Bontoc Eulogy is a 1995 docudrama directed by Marlon Fuentes and distributed by the Corporation for Public Broadcasting. It was produced, written, directed, edited by, and stars Marlon Fuentes in the main role of a screen narrator going through an excruciating internal conflict regarding his heritage and following his thoughts as he recounts his grandfather's journey to the St. Louis World's Fair. It is the fifth film produced by Marlon Fuentes, following Arm in 1994.

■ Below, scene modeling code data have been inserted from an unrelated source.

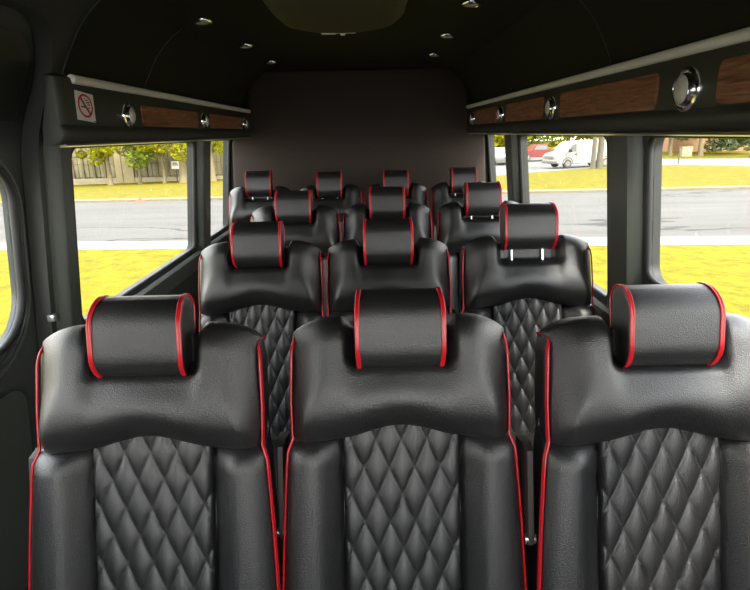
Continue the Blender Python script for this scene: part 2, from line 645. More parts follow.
def pillar(nm, side, y0, y1, prof, z0=0.10, z1=1.55, ridges=()):
    """prof(t) -> height towards the cabin, t across the pillar"""
    mb = MB()
    ts = lin(0, 1, 25)
    mb.shell(lambda t, z: (wx(side, z, -prof(t)), y0 + (y1 - y0) * t, z), lambda t, z: (wx(side, z, 0.004), y0 + (y1 - y0) * t, z), ts, lin(z0, z1, 24))
    o = struct(mb.build(nm, M['plastic'], smooth=50))
    for (yy, dd) in ridges:
        r2 = MB()
        r2.tube([(wx(side, z, -dd), yy, z) for z in lin(z0 + .2, z1 - 0.03, 16)], 0.0035, 6)
        r2.build('ridge', M['plastic_glossy'], o)
    return o


def dome(h, e=0.18):
    return lambda t: h * math.sqrt(max(0, 1 - (1 - min(1, min(t, 1 - t) / e)) ** 2))


pillar('trim_4', -1, 1.700, 1.80, lambda t: 0.030 * sstep(0, .3, t) * (1 - sstep(.86, 1, t)) + 0.008, ridges=((1.735, 0.028),))
pillar('trim_5', -1, 3.245, 3.43, dome(0.035))
pillar('trim_6', 1, 1.735, 1.985, lambda t: 0.016 * dome(1, .08)(t) + 0.026 * sstep(.30, .36, 1 - t) * (1 - sstep(.92, 1, 1 - t)), ridges=())
pillar('trim_7', 1, 3.215, 3.40, dome(0.035))

# window ledges along the walls
for side, y0, z1, nm in ((-1, 1.70, 0.885, 'trim_8'), (1, 1.70, 0.885, 'trim_9'), (1, Y0, 1.040, 'trim_10')):
    y1 = 1.69 if nm == 'trim_10' else 3.99
    prof = [(0.0, z1), (0.02, z1 + 0.004), (0.034, z1 - 0.006), (0.038, z1 - 0.03), (0.030, z1 - 0.09), (0.0, z1 - 0.11)]
    mb = MB()
    pl = [(wx(side, z, -d), z) for d, z in prof] + [(wx(side, prof[-1][1], 0.004), prof[-1][1]), (wx(side, z1, 0.004), z1)]
    mb.prism(pl, lambda a, b, d: (a, d, b), y0, y1)
    struct(mb.build(nm, M['plastic'], smooth=30))

# sliding door on the sticker side: seated outside the wall opening
DW = rrect(0.20, 1.622, 0.955, 1.495, (0.14, 0.15, 0.12, 0.12))
do = struct(panel(rrect(-0.46, 1.78, 0.02, 1.92, 0.1), [DW], wmap(-1, 0.055), 0.03).build('door_1', M['plastic_glossy'], smooth=40))
pane = panel(DW, [], wmap(-1, 0.068), 0.004, 0.1).build('pane', M['glass'], do)
for d_, r_, m_ in ((0.0, 0.012, 'rubber'), (0.045, 0.006, 'plastic_glossy'), (0.075, 0.0045, 'plastic')):
    mb = MB()
    lp = densify(rrect(0.20 - d_, 1.622 + d_ * .5, 0.955 - d_, 1.495 + d_ * .5, (0.14 + d_, 0.15 + d_, 0.12 + d_, 0.12 + d_)), 0.05)
    mb.tube([(wx(-1, z, 0.053), y, z) for y, z in lp], r_, 8, closed=True)
    mb.build('window_seal' if d_ == 0 else 'pressed_rib', M[m_], do, smooth=60)
mb = panel(rrect(-0.3, 1.615, 1.600, 1.815, (0.02, 0.02, 0.09, 0.09)), [], wmap(-1, 0.035), 0.02, 0.05)
mb.build('upper_liner', M['vinyl'], do, smooth=40)
mb = panel(rrect(-0.3, 1.56, 0.20, 0.83, 0.08), [], wmap(-1, 0.030), 0.025, 0.08)
mb.build('lower_liner', M['plastic'], do, smooth=40)
# rounded steel lip around the door opening
mb = MB()
lp = densify(HOLES_L[0][1], 0.05)
mb.tube([(wx(-1, z, -0.002), y, z) for y, z in lp], 0.014, 10, closed=True)
mb.build('opening_seal', M['plastic'], do, smooth=60)
mb = MB()
mb.rbox(wx(-1, 1.0, 0.012), wx(-1, 1.0, -0.012), 1.668, 1.690, 0.985, 1.008, 0.004)
mb.build('striker', M['steel'], do)

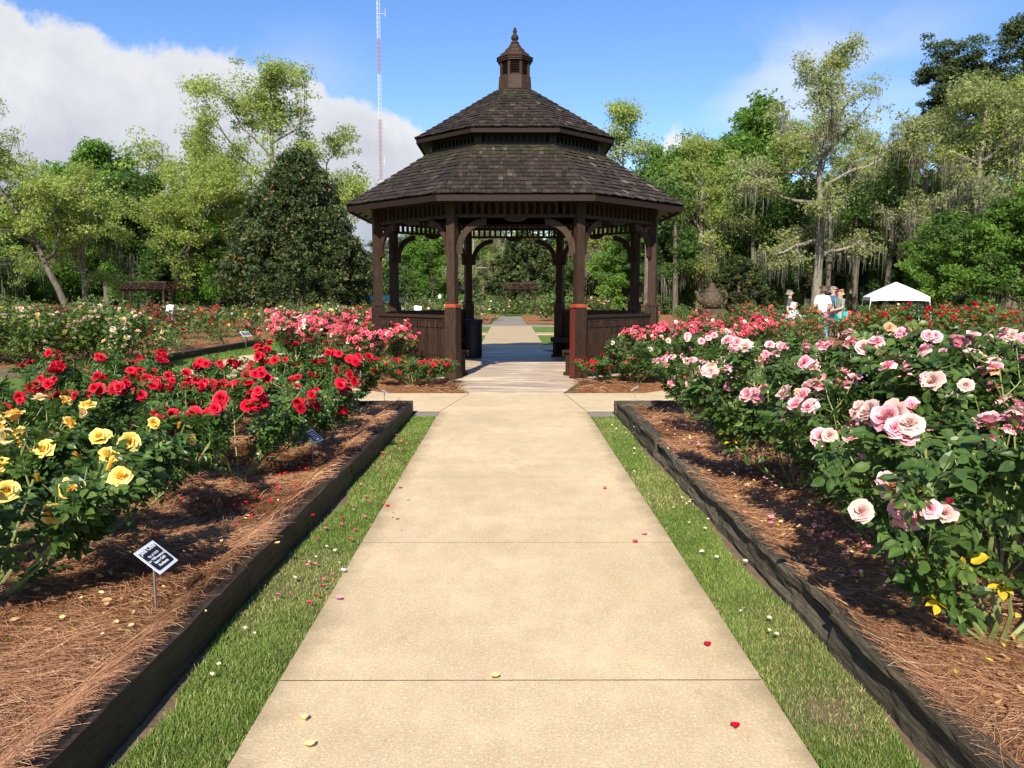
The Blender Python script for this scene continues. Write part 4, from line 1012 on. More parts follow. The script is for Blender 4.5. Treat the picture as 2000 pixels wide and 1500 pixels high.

Despite a limited audience view worldwide, this experimental documentary offered a deep and critical insight into Filipino history, and is considered a pioneering work in autoethnography. As a photographer, filmmaker, and conceptual artist, Marlon Fuentes' work has been shown in over 60 separate exhibitions in the past 20+ years alone and has been represented in collections such as Smithsonian Institution’s National Museum of American Art, the National Museum of American History, the Houston Museum of Fine Arts, the Library of Congress, the Corcoran Gallery of Art, and the Santa Barbara Museum of Art. Furthermore, his work has been nominated for the International Documentary Association’s Distinguished Achievement Award and has received many awards from the international community.
Controversy surrounds the film even decades after its release. Some questioned the film for making audiences believe that this seemingly personal account was "real," because the piece combined fictional and factual content as a seamless historically based personal narrative. However, it can be soundly argued that the film's meaning would have been altered had this cinematic device been revealed in the beginning. Some critics have argued that the declaration of its fictional conceit via the film credits is actually the meta-denouement of the film, part of the multiple layers of interrogation conducted by the filmmaker/narrator in trying to ascertain the relationship between form and narrative. The location of the filmmaker (as "narrator") within the commingled streams of fiction and historical facts raises critical questions about the porosity of diegetic, extra-diegetic, and non-diegetic space in cinematic representations of culture and identity formation/s. The film balances its multi-layered critical objectives and formal devices without sacrificing accessibility to an audience. As an experimental, post-ethnographic film that uses/extends (albeit in stealth) the devices of structuralist/materialist cinematic conventions, the film still passes the test of "eminent watchability" despite its rigorous art-historical/theoretical agendas and lineage.